L’informel est un mot politiquement correct et expurgé des vices qu’il contient. Dans la vie réelle, on utilise d’autres termes pour désigner les transactions délictueuses qui se passent dans le marché noir et dans les circuits de la corruption.
La « Tchippa » (la dime, le bakchich) », « el paye » ( la part), « techri ettrik » (acheter la route), « lamana » (la commission), « ettiki » (le ticket), « erroulou » (le rouleau), «echkkara » (le sac) et anciennement « el kahoua » (le café), sont parmi les termes qui cachent la nature de l’argent douteux.
Cette linguistique, qui a fait florès depuis environ trois décennies, constitue une contre-culture qui dévalorise l’effort, le travail, la création de richesse et prône la rapine, l’argent facile et les trafics en tout genre.
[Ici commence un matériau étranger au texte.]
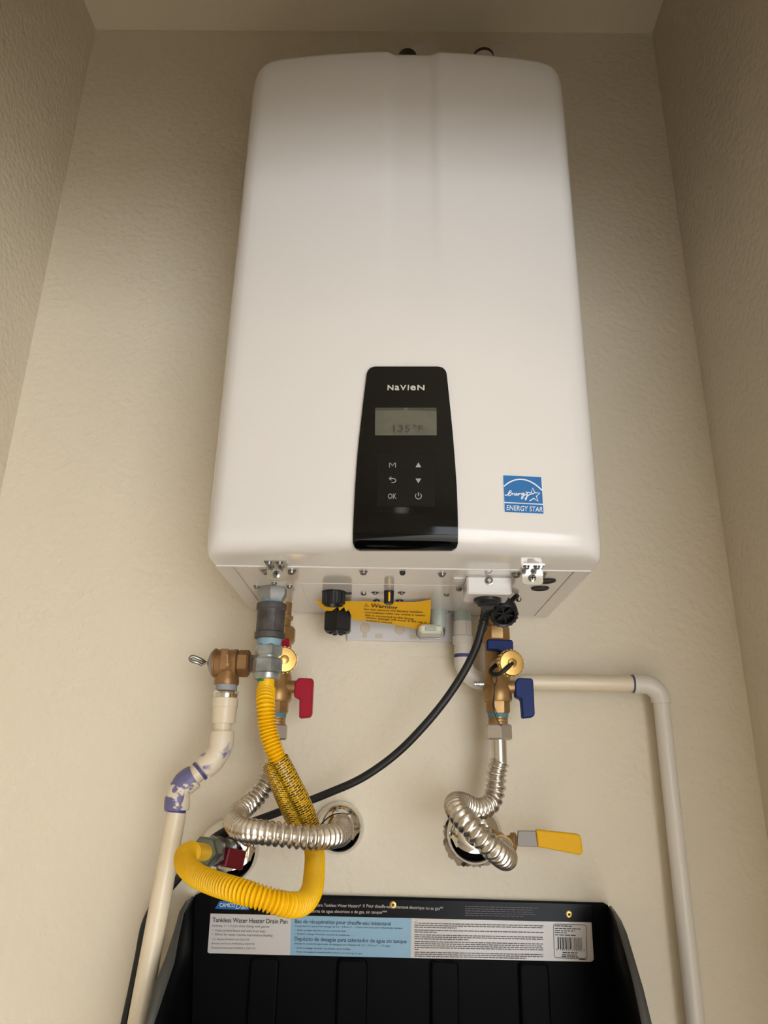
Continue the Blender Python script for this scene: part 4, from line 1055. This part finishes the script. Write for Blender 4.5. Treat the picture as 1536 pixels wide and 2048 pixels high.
for i, ln in enumerate((258, 257, 85, 0, 258, 45, 0, 257, 257, 108, 0, 257, 255, 257, 258, 8, 0, 257, 258, 224)):
    if ln:
        x0 = 829 + (9 if i == 0 else 0)
        words_px(mb, (x0, y), (829+ln, y+5.2*ln/258), 1.9, S3, rnd, gap=1.2, lo=3, hi=11); y += 3.95
    else: y += 1.6
stroke_px(mb, [(829, 1847), (832.3, 1841.5), (835.6, 1847.1)], .9, S3, closed=True)
mb.build('fine_print', INKG, lab, smooth=False)
mb = MB(); y = 1813.5
for ln in (146, 136, 138, 141, 118):
    words_px(mb, (930, y), (930+ln, y+ln*.022), 1.5, S3, rnd, gap=1.2, lo=4, hi=12); y += 4.4
mb.build('pale_fine_print', mat('dim_ink', rgb(112, 104, 104), .6), lab, smooth=False)
mb = MB()
rr_ = rrect(1107, 1172.5, 1848, 1915.5, 5)
stroke_px(mb, [(x+(y_-1848)*.025, y_+(x-1107)*.03) for x, y_ in rr_], 1.0, S3, closed=True)
x = 1115; rb = random.Random(11)
while x < 1164:
    w_ = rb.choice((.9, .9, 1.6, 2.3)); poly_px(mb, [(x, 1874+(x-1115)*.03), (x+w_, 1874+(x-1115)*.03), (x+w_+.9, 1898+(x-1115)*.03), (x+.9, 1898+(x-1115)*.03)], S3); x += w_+rb.choice((.9, 1.3, 1.9))
text_px(mb, '0 14717 11470 7', (1112, 1901), (1170, 1903), 4.2, S3)
for yy, x0, x1 in ((1852.5, 1110, 1145), (1857.5, 1110, 1161), (1862, 1110, 1149), (1866, 1110, 1134), (1870.5, 1110, 1152), (1906, 1125, 1155), (1910.5, 1124, 1154), (1914, 1123, 1157), (1919.5, 1158, 1173)):
    words_px(mb, (x0, yy), (x1, yy+(x1-x0)*.03), 1.8, S3, rnd, gap=1.2, lo=4, hi=12)
mb.build('barcode_print', INK, lab, smooth=False)
for px, py in ((786, 1810), (1138.5, 1829)):
    q = P(px, py, YP_-.0035)
    s_ = rev('mounting_screw', q+V((0, .0008, 0)), (0, -1, 0), [(0, .0046), (.0006, .0046), (.0010, .0040), (.0010, .0022)], BRASSY, pan, segs=16)
    obj('recess_shade', *rev_geo(q+V((0, -.0001, 0)), (0, -1, 0), [(0, .0020), (.0003, .0018)], segs=8), TAGINK, s_, smooth=False)  # flat dark disc, its colour standing in for shade in the driver recess
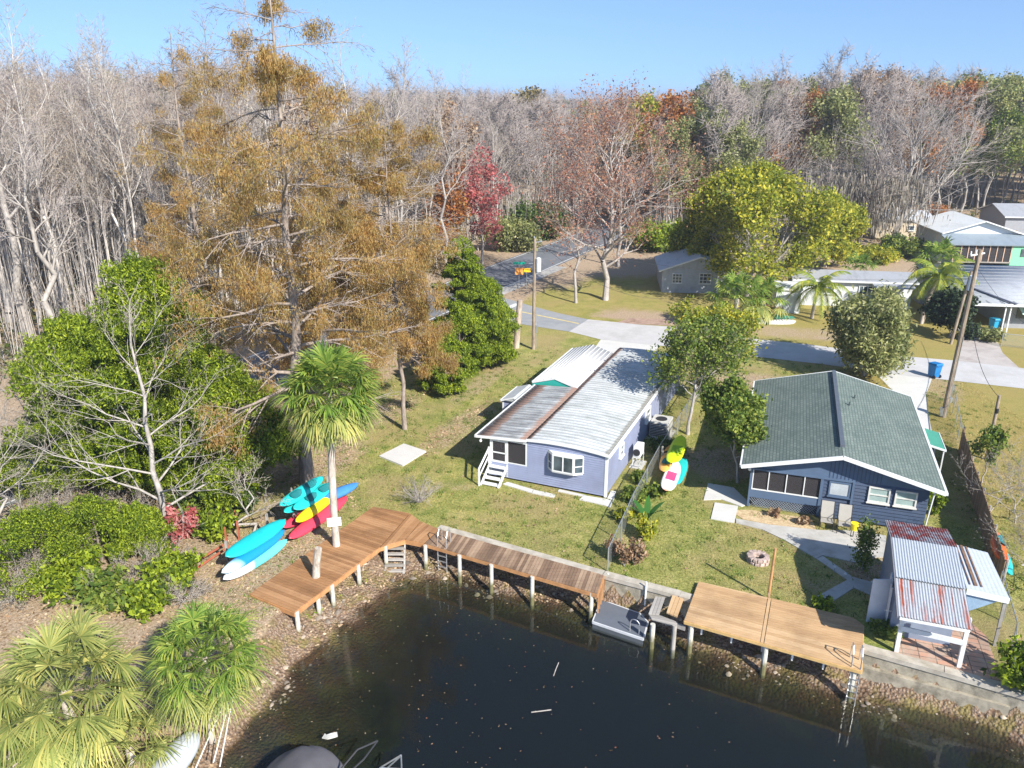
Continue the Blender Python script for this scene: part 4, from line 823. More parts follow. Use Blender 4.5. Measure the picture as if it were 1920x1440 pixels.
def L3(px, py, z):
    p = G(px, py, z) - S0; return Vector((p.x * c3 - p.y * s3, p.x * s3 + p.y * c3, z))
q0 = L3(1685, 1155, 2.1); q1 = L3(1824, 1182, 2.1); 
Wd = q1.x - q0.x; X0 = q0.x; X1 = X0 + Wd; YF = q0.y
ym = L3(1685, 1085, 2.5).y; yr = L3(1674, 1008, 2.9).y; yb = L3(1662, 977, 2.55).y
tin = rustmat('galvanised_tin', (.42, .46, .50), (.28, .10, .05), .72); tinr = rustmat('rusty_tin_sheet', (.42, .45, .48), (.38, .10, .05), .50, 2.2, .12); tinrr = rustmat('very_rusty_tin', (.36, .36, .38), (.26, .045, .03), .44, 1, 1)
part('porch_roof', corr((X0, YF, 2.1), (X1, YF, 2.1), (X0, ym + .12, 2.5), (X1, ym + .12, 2.5), 24, .02), tinr, t, 'rust-streaked lower porch roof'); part('roof', corr((X0, ym, 2.56), (X1, ym, 2.56), (X0, yr, 2.92), (X1, yr, 2.92), 24, .02), tin, t, 'grey corrugated main roof')
part('roof', corr((X0, yr, 2.93), (X1, yr, 2.93), (X0, yb, 2.6), (X1, yb, 2.6), 24, .02), tinrr, t, 'deep red rusty back slope')
q = MB(); xw = X0 + .12
q.add([(xw, ym + .1, 0), (xw, yb - .1, 0), (xw, yb - .1, 2.5), (xw, yr, 2.86), (xw, ym + .1, 2.45), (xw + .08, ym + .1, 0), (xw + .08, yb - .1, 0), (xw + .08, yb - .1, 2.5), (xw + .08, yr, 2.86), (xw + .08, ym + .1, 2.45)], [(0,1,2,3,4),(9,8,7,6,5),(0,4,9,5)]); q.box(xw + .08, X1 - .1, ym + .1, ym + .18, 0, 2.45); q.box(X1 - .18, X1 - .1, ym + .18, yb - .1, 0, 2.45); q.box(xw + .08, X1 - .18, yb - .18, yb - .1, 0, 2.45); part('wall', q, M('shed_blue_grey', (.22, .26, .34), .7, .1), t)
q = MB(); q.bar((X0 - .03, YF - .02, 2.06), (X0 - .03, ym, 2.46), .04, .1); q.bar((X0 - .03, ym, 2.5), (X0 - .03, yr, 2.87), .04, .1); q.bar((X0 - .03, yr, 2.87), (X0 - .03, yb, 2.55), .04, .1); part('roof_edge', q, M('edge_dark', (.2, .2, .22)), t)
q = MB(); dy = (yr + ym) / 2; q.box(xw - .1, xw - .05, dy - .3, dy + .1, .1, 2.0); q.bar((xw - .05, dy - .35, 1.0), (xw - .75, dy - .55, 1.0), .04, 1.9); dd = part('door', q, M('white_door', (.62, .64, .68), .6, .06), t, 'open white door')
q = MB()
q.tube([(xw - .1, ym + .35, .4), (xw - .12, ym + .3, 1.9)], .03, 6); q.tube([(xw - .1, ym + .6, .4), (xw - .12, ym + .55, 1.9)], .03, 6); q.bar((xw - .25, ym + .3, .9), (xw, ym + .3, .9), .03); part('leaning_pipe', q, white, t)
fp = [L3(1680, 1222, 0), L3(1797, 1251, 0)]
for i, p in enumerate(fp): q = MB().box(p.x - .07, p.x + .07, p.y - .07, p.y + .07, 0, 2.05); part('post', q, white, t)
q = MB(); q.bar((fp[0].x, fp[0].y - .08, 1.08), (fp[1].x, fp[1].y - .08, 1.08), .05, .2); q.bar((X0 + .05, YF + .05, 2.0), (X1 - .05, YF + .05, 2.0), .06, .12); part('beam', q, white, t)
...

Elle est le produit de réseaux illégaux, pour ne pas dire mafieux, qui, en se greffant aux marchés publics et aux circuits des distributions, ont amassé une fortune considérable qui, parfois, dynamite l’action des pouvoirs publics.
Cette manne qui échappe au contrôle de l’Etat et fait perdre des sommes astronomiques à la Direction générale des impôts atteint, selon certaines sources, un volume supérieur à 50 milliards de dollars en liquide. Elle participerait à hauteur de 50% du Produit intérieur brut du pays et occuperait près de la moitié de la main d’œuvre. On parle aussi de 200 000 commerces non déclarés et de l’équivalent de dizaines de millions de dollars en devises étrangères en libre circulation sur le marché parallèle.
Libéralisation rapide et sauvage
A ce niveau, il est erroné de parler de secteur informel mais d’un Etat fantomatique qui dispute le contrôle de l’activité économique à l’Etat réel. En contexte de crise économique aigue, cette menace devient un sérieux défi pour la sécurité du pays.
Mais d’où vient cette pratique qui existe, certes, aussi dans les pays les plus développés mais dans des proportions anecdotiques ? Certaines analyses font remonter le développement fulgurant de ce fléau à la libéralisation sauvage et rapide de l’économie algérienne à la suite du Plan d’ajustement structurel imposé à l’Algérie, entre 1994 et 1998, par le Fonds monétaire international en contrepartie du rééchelonnement de sa dette.
Mentalité rentière et administration inefficace
Cependant, une telle tendance aurait été de moindre portée sans l’existence d’une mentalité rentière qui se nourrit de la dépendance aux exportations des hydrocarbures qui forment plus de 95% des recettes extérieures du pays et à l’importation pléthorique des biens et services.
Résultat, l’Algérie qui avait l’ambition, durant les années 1970, de devenir une puissance industrielle ne serait-ce qu’au niveau régional, n’arrive même pas à couvrir 5% de son PIB par ses produits manufacturés.
L’autre couveuse des pathologies liées à l’informel consiste dans une administration lourde, extrêmement bureaucratisée, invalidante pour l’esprit d’entreprise, souvent non éthique et percluse d’agents corrompus. Cette matrice a donné naissance à tous les monstres qui empêchent le développement de l’Algérie, accéléré le gaspillage de ses richesses et provoqué le découragement de toutes les initiatives pouvant la sortir du marasme dans lequel elle vit.